I find this passage to be a powerful reminder that persecution is a by-product of embracing a life built around following the example of Jesus Christ. Personally, it challenges me because I have not experienced such persecution for my beliefs and perhaps this reflects failure to be more outspoken regarding my faith and responsibility to spread the Gospel to the people around me. It is also a great reminder of the need to embrace humility and follow Jesus' example when it comes enduring such persecution. If Jesus could remain silent when people persecuted him and sentenced him to death on a cross for my sins, how much more should I be able to remain humble when I experience challenges associated with being a disciple of Jesus Christ?

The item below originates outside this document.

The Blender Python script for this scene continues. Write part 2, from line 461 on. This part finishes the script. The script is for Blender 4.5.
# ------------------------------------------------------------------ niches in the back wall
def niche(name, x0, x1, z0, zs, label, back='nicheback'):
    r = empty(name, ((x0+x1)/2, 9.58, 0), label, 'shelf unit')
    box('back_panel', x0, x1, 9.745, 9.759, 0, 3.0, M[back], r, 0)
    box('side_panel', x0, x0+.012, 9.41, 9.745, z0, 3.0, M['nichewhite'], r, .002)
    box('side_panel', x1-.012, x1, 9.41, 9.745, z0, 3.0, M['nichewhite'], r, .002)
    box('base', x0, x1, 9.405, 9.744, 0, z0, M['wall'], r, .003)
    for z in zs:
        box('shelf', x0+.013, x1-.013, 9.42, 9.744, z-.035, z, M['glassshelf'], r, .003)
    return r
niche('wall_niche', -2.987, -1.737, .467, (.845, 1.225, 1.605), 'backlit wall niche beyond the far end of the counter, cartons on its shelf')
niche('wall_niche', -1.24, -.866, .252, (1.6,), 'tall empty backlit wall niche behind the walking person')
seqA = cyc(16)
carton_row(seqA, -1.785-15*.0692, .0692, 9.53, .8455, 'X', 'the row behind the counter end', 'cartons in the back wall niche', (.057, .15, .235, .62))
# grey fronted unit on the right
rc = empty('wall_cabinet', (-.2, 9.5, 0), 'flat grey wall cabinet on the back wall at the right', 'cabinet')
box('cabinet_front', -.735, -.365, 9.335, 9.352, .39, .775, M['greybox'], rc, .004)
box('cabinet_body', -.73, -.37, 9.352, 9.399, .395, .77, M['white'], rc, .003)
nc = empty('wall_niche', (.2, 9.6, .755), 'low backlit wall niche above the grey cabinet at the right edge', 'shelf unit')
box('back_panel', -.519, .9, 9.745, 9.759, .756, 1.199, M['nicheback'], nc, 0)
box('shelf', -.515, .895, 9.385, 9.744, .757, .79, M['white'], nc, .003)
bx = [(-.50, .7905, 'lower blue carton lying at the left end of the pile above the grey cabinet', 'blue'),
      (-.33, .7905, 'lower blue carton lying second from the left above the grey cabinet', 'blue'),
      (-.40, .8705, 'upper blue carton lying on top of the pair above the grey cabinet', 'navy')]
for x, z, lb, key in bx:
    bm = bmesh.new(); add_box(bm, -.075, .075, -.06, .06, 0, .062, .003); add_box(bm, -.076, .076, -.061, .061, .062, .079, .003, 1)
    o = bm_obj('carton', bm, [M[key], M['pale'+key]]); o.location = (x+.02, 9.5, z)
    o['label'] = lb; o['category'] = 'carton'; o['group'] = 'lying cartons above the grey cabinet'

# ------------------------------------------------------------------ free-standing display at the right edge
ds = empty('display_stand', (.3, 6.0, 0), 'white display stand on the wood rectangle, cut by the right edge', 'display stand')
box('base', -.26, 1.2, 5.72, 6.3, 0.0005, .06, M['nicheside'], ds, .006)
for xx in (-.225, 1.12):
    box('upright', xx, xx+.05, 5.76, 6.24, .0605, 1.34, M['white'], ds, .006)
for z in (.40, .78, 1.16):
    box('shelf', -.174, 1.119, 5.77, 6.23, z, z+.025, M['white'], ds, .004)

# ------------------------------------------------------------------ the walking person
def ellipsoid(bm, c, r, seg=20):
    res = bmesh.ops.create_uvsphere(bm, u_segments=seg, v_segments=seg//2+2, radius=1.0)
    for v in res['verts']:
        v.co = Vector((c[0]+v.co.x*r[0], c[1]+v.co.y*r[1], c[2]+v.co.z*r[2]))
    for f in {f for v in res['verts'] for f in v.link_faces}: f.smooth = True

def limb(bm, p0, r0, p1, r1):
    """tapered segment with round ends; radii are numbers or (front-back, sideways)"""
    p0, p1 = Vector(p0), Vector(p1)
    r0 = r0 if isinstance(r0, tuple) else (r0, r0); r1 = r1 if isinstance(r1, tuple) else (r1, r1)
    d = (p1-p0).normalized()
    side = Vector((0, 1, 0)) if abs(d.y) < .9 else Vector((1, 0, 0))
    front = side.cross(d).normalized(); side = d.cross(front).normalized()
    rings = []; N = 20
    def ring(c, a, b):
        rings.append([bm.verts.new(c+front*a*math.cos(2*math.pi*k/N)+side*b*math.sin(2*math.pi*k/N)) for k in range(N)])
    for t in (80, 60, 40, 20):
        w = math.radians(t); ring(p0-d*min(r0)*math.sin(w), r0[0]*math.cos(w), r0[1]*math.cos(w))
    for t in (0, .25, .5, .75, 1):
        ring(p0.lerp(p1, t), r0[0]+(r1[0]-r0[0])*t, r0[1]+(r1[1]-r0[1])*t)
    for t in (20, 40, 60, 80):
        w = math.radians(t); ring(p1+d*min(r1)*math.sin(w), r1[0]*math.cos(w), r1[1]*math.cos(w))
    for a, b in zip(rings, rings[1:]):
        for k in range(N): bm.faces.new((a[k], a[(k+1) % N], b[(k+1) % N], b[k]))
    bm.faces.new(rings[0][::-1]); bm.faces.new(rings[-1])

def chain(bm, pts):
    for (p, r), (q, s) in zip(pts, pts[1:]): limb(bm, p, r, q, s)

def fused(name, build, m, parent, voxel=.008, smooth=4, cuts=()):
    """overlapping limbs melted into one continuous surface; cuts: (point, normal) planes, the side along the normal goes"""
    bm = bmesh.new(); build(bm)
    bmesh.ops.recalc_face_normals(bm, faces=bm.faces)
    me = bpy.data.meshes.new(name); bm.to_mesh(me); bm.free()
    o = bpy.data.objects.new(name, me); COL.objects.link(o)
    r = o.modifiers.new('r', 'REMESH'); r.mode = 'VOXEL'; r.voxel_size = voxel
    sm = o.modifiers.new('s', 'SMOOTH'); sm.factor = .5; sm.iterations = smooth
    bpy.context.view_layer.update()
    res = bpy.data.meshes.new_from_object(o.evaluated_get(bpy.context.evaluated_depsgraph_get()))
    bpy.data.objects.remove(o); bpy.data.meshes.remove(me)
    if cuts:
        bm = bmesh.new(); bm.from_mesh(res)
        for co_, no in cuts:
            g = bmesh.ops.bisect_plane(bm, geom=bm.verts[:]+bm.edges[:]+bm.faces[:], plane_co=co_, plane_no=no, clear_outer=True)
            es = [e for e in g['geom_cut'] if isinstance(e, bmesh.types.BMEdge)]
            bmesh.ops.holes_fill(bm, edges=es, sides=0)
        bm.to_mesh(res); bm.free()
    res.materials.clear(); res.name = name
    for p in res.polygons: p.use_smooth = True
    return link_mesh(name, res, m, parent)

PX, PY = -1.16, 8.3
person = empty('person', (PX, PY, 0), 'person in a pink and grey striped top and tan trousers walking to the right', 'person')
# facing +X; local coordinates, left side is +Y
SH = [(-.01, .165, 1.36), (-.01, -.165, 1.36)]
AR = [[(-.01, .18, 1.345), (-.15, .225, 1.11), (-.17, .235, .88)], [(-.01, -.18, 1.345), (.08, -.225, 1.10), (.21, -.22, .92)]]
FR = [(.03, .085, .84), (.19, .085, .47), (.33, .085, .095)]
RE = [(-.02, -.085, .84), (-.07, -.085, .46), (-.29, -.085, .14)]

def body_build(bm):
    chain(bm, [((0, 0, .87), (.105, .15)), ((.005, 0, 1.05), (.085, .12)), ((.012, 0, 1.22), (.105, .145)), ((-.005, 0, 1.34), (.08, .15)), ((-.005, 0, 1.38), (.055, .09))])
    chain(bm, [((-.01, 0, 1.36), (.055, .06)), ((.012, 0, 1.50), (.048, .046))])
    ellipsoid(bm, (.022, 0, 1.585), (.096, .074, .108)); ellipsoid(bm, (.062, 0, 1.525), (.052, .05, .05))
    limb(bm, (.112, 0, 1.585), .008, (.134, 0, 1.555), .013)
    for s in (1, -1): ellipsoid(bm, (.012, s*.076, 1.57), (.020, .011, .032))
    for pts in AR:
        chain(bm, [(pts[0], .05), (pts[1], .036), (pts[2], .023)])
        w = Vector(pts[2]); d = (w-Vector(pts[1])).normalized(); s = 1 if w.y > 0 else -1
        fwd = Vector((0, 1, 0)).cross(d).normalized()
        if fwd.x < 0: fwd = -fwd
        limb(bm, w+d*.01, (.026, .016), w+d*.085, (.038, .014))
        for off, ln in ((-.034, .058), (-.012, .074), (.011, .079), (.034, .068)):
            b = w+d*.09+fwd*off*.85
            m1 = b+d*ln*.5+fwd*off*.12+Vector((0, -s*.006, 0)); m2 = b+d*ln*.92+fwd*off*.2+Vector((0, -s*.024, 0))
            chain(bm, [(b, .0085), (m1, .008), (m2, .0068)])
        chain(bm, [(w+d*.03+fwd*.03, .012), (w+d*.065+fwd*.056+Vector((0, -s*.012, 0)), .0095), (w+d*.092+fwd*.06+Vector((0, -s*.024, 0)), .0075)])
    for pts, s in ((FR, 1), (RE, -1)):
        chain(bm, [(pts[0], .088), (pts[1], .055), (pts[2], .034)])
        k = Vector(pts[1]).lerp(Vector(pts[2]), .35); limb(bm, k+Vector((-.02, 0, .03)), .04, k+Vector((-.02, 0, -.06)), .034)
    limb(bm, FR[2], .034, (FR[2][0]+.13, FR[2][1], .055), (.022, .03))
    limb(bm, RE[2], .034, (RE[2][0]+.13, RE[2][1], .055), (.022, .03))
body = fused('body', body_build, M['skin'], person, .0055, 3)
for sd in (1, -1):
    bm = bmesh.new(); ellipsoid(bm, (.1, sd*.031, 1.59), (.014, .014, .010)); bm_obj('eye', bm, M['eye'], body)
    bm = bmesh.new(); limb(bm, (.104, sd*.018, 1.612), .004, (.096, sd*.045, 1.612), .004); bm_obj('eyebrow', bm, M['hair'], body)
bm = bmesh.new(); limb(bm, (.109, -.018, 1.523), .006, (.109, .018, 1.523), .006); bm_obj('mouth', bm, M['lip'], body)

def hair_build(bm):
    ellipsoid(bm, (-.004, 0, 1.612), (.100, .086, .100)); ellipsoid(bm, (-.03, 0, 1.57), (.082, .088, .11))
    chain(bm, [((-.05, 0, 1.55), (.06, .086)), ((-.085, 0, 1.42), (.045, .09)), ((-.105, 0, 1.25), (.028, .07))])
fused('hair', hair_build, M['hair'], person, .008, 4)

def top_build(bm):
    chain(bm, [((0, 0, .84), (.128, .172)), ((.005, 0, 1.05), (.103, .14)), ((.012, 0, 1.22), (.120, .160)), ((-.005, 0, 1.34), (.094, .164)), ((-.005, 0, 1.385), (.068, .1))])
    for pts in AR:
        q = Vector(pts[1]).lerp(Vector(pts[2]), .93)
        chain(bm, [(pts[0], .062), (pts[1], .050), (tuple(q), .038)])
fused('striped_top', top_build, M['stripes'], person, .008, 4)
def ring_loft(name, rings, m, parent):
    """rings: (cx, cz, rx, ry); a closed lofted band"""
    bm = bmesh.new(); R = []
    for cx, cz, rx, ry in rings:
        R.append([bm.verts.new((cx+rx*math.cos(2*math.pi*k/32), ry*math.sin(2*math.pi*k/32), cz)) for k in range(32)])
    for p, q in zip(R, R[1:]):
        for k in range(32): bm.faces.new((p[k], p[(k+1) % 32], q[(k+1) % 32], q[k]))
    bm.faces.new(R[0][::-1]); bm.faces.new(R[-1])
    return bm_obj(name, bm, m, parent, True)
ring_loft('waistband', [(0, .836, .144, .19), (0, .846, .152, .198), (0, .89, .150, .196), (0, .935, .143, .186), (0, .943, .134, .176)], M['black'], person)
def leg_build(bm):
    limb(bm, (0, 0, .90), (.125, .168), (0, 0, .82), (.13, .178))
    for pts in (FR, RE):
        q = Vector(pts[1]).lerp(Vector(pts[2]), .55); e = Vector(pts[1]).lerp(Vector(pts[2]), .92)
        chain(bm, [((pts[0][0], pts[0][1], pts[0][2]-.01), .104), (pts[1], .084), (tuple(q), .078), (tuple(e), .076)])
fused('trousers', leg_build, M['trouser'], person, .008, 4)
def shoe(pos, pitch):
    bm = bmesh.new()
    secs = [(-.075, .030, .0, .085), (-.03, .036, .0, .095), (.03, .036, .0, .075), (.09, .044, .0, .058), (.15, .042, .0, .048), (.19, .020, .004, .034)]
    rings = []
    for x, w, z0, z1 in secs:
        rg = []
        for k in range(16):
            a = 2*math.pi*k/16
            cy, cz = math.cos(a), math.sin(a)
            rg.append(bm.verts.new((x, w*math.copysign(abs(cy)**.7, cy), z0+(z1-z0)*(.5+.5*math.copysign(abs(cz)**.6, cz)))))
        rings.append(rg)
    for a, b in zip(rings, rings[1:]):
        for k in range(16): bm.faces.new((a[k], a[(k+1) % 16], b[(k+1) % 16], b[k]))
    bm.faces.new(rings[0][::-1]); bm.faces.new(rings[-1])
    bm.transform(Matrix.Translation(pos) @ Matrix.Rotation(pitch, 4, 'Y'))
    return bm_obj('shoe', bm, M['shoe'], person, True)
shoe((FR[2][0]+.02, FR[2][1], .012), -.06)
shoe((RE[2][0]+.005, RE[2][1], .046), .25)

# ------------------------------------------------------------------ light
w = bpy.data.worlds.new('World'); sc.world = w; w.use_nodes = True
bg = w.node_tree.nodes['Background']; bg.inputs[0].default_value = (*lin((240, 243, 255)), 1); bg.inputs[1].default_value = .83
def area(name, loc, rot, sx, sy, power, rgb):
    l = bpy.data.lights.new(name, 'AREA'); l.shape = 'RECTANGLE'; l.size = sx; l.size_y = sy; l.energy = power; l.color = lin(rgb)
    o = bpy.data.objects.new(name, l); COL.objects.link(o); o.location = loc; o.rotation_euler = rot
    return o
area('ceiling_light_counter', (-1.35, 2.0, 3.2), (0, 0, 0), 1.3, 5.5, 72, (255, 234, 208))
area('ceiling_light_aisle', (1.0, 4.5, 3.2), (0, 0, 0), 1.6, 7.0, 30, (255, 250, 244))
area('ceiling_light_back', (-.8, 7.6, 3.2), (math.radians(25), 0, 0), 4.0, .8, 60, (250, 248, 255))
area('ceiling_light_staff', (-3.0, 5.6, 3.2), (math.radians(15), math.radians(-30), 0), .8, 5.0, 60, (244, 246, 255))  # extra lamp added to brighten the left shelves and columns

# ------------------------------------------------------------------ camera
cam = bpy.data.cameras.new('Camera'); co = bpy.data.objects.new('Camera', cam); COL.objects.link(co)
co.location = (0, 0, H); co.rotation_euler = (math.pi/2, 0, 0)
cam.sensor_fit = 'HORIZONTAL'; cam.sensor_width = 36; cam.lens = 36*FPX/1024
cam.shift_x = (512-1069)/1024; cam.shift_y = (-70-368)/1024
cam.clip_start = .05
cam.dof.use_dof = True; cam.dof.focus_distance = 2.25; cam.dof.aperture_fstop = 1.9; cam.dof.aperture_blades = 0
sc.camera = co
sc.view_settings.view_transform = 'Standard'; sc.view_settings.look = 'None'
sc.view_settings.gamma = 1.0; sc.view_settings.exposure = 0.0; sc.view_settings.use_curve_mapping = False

Finally, I find it essential to remain aware that boasting is not appropriate unless boasting in the name of Jesus Christ. While all of these points are easy to understand and agree with, they can be challenging to put into practice. However, the lesson is helpful in highlighting the need to stay close to the Word and embrace the Holy Spirit working in us.

Dan W

Paul had to deal with a lot of criticism from Christians, yet he loved them and helped them.
Today, criticism can be devastating to a minister and/or his family. It renders one powerless because relationships are so important. It would be a blessing to let it just roll off one’s back.